Agli inizi del XXI secolo la gran parte dei governi dell’America Latina imboccava la strada delle riforme sociali e sposava politiche di salvaguardia ambientale, il cosiddetto «ecosviluppo» che metteva al primo posto il rispetto e la cura della Pachamama (Madre Terra nella lingua dei nativi americani).

Popoli che avevano vissuto negli anni Settanta e Ottanta del secolo scorso sotto terribili dittature, che avevano sofferto sulla propria pelle il crollo finanziario ed economico determinato da scellerate politiche neoliberiste (Argentina in primis, ma non solo), volevano voltare pagina.

Nacque così quello che venne chiamato « il socialismo del XXI secolo» che per la verità metteva sotto lo stesso ombrello modelli socio-economici diversi, da quelli più radicali – Bolivia, Ecuador, Venezuela, Uruguay – a quelli che potremmo definire socialdemocratici, come il governo Lula in Brasile, e neopopulisti come i Kirchner in Argentina. Mentre i paesi occidentali più ricchi venivano investiti da crisi finanziarie e bassi tassi di crescita, i paesi dell’America Latina godevano di tassi di crescita mediamente più alti fin dalla metà degli anni Novanta del secolo scorso.
Una riconvergenza fra Sud e Nord mondiali, secondo le note indicazioni di K. Pomeranz.
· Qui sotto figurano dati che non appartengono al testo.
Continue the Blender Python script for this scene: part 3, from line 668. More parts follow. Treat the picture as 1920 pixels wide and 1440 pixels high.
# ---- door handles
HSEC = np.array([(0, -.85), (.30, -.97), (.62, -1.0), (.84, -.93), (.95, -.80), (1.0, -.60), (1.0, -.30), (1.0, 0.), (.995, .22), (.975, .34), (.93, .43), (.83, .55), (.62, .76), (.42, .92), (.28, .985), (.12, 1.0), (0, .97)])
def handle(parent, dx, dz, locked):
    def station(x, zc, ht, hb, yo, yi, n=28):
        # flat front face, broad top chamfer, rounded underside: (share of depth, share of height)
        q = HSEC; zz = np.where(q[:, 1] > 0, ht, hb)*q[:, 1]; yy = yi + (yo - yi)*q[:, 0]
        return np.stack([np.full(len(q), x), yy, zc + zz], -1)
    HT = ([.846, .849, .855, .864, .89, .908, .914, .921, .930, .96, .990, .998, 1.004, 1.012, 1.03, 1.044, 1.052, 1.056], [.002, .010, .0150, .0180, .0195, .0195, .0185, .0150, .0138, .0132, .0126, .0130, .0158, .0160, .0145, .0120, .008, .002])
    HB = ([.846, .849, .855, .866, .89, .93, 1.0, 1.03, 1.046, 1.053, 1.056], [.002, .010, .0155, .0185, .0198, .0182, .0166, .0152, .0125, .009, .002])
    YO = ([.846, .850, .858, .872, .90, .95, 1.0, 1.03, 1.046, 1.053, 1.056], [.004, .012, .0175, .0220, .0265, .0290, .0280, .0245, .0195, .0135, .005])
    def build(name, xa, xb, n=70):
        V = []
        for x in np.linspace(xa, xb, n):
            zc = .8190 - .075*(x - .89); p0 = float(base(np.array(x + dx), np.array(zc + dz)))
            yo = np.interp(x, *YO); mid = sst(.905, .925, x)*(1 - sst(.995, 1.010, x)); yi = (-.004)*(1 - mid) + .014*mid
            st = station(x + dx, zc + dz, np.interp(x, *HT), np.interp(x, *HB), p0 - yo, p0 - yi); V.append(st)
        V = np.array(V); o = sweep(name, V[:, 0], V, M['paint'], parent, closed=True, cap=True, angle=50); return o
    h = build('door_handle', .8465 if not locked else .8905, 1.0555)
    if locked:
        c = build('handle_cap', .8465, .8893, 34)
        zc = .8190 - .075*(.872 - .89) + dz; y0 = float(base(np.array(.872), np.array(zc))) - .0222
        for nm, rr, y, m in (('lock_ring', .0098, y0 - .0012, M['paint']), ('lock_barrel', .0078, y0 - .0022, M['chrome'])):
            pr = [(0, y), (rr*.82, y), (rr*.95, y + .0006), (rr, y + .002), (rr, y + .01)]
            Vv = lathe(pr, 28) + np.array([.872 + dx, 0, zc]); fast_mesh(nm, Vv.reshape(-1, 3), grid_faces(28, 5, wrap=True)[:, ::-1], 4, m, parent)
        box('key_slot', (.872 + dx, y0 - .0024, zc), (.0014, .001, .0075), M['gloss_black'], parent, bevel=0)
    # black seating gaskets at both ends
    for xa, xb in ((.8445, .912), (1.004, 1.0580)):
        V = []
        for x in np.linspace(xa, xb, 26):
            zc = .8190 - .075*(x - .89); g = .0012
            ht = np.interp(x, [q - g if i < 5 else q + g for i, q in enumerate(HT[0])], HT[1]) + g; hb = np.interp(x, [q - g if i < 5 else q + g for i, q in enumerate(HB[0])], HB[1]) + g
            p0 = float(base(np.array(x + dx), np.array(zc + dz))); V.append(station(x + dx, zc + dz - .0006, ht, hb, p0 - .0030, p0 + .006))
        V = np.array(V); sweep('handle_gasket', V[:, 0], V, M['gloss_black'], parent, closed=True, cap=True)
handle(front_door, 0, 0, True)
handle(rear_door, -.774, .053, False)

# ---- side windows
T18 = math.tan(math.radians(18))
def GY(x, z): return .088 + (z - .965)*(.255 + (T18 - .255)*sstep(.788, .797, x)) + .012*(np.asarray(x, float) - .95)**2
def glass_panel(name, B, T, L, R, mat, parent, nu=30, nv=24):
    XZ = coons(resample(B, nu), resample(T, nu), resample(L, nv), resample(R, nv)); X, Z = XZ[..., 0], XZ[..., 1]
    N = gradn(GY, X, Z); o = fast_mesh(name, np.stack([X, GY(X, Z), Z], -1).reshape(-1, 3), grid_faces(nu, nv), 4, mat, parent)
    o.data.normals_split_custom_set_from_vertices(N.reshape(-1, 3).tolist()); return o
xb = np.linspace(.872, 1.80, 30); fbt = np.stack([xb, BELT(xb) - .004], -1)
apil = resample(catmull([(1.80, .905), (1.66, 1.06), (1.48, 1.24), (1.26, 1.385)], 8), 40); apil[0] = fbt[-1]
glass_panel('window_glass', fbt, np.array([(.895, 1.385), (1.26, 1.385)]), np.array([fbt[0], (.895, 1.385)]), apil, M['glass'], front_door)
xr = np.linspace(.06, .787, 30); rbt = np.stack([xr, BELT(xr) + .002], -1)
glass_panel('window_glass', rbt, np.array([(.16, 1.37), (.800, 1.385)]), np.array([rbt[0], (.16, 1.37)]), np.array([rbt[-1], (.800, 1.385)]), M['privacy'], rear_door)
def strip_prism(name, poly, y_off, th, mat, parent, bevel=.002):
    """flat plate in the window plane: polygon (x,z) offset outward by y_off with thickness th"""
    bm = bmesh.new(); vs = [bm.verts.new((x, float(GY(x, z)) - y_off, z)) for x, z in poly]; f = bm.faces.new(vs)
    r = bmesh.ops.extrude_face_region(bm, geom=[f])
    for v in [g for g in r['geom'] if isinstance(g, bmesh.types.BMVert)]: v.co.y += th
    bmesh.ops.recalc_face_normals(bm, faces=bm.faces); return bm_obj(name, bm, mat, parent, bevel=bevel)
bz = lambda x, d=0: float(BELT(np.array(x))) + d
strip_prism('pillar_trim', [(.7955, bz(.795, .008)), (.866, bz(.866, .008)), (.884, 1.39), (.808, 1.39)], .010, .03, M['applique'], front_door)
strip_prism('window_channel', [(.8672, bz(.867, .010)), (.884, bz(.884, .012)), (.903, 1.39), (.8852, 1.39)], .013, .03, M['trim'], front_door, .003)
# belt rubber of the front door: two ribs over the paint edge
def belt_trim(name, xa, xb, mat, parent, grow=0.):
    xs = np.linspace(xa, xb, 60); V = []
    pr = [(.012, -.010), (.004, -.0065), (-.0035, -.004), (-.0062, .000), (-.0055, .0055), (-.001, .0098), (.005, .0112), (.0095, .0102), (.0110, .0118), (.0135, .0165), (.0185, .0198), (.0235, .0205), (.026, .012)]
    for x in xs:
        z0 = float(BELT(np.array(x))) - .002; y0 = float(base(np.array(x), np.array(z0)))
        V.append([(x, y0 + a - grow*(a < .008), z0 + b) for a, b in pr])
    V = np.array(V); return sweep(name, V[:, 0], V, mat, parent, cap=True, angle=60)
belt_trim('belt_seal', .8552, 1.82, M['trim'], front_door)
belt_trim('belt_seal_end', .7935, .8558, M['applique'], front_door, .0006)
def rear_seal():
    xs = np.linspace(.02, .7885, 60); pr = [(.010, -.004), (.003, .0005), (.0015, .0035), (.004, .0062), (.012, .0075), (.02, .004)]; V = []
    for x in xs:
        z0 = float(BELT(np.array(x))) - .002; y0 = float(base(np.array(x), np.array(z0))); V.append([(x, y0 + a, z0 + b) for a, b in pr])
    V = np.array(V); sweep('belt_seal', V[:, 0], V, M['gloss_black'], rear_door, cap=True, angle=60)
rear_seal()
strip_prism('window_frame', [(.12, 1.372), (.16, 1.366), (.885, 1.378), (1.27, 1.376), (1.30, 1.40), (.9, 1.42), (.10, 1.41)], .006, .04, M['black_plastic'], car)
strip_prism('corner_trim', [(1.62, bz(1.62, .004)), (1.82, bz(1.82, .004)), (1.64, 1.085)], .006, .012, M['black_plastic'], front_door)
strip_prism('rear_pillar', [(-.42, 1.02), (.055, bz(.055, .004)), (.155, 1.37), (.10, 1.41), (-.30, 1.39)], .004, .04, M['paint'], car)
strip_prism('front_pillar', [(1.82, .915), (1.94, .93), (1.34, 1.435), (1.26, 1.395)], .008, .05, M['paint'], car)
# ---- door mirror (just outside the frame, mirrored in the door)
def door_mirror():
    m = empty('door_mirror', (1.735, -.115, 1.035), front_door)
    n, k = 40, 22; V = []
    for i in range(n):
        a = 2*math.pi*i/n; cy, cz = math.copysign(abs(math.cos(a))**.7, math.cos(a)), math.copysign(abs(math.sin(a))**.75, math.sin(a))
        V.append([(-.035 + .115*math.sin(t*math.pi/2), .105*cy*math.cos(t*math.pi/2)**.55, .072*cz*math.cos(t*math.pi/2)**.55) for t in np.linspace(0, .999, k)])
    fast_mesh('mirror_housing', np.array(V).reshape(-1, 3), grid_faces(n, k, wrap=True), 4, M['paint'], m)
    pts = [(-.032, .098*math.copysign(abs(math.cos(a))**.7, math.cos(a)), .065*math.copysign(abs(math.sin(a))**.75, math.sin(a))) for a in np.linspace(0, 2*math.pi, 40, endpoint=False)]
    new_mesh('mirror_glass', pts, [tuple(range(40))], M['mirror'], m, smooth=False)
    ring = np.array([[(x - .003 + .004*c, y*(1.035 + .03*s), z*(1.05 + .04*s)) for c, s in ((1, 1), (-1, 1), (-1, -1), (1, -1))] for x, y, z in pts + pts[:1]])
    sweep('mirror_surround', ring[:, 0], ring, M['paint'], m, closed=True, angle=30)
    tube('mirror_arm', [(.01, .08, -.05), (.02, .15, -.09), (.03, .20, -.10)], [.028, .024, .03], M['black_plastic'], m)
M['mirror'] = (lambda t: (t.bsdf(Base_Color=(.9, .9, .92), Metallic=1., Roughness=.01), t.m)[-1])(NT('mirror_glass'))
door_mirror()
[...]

Ma a partire dal 2007 la Recessione che ha colpito duramente gli Usa e poi la Ue, ha avuto serie e durature ripercussioni nei paesi dell’America Latina, portando in pochi anni a un ribaltamento dei governi neopopulisti e socialdemocratici. Non solo. Mentre, dal 2011, sia pure con ritmi diseguali gli Usa e i paesi della Ue riprendevano la strada della crescita economica, l’America Latina sembra essere entrata nel vortice di una Lunga Recessione dove non si vede l’uscita dal tunnel. In breve, la «Grande Recessione» ha fatto registrare, questa volta con segno rovesciato, una profonda divergenza tra l’economia dei paesi forti e quella dei paesi latinoamericani. Come si spiega questa distonia rispetto ai cicli economici mondiali ?

È la domanda che si pone Daniele Pompejano nel suo ultimo saggio «Divergenze americane nella grande recessione» (Bruno Mondadori ed., 2018) , dopo un’ampia e ricca disamina di dati economici viene data una, a mio avviso, convincente spiegazione di questa discrasia, collegando il ciclo politico latino-americano con la struttura economica di questi paesi. Emerge un fatto che, senza cadere in facili determinismi, mostra come lo slancio verso le riforme sociali e un altro modello di sviluppo fossero basati essenzialmente sull’andamento positivo dei prezzi delle materie prime.
In breve su un meccanismo di redistribuzione degli extra-profitti quando il mercato mondiale tirava verso l’alto i prezzi di queste commodities.

Quando, in seguito alla recessione dei paesi occidentali, questi prezzi sono crollati, la gran parte dei paesi latino-americani è stata travolta da questo crollo, prima sul piano economico e immediatamente dopo sul piano politico. In sostanza, quello che Pompejano mostra con estrema lucidità è la dipendenza di quest’area del mondo dall’export di materie prime o di semilavorati a basso valore aggiunto che rendono estremamente fragili queste economie e esposte ai venti dei cicli economici globali.

Il fallimento del cosiddetto «socialismo del XXI secolo» più che agli errori dei governi o dei leader più o meno carismatici è derivato dal non aver modificato il modello di sviluppo, a partire dalla dipendenza dell’export di petrolio e delle materie prime agricole. E così, mentre l’Occidente usciva lentamente dalla crisi più pesante degli anni Trenta – che Pompejano analizza nella sua diversità dall’attuale e da quella degli anni Settanta e Ottanta – i paesi latinoamericani sono dentro una pesante recessione che si annoda con scenari politici preoccupanti.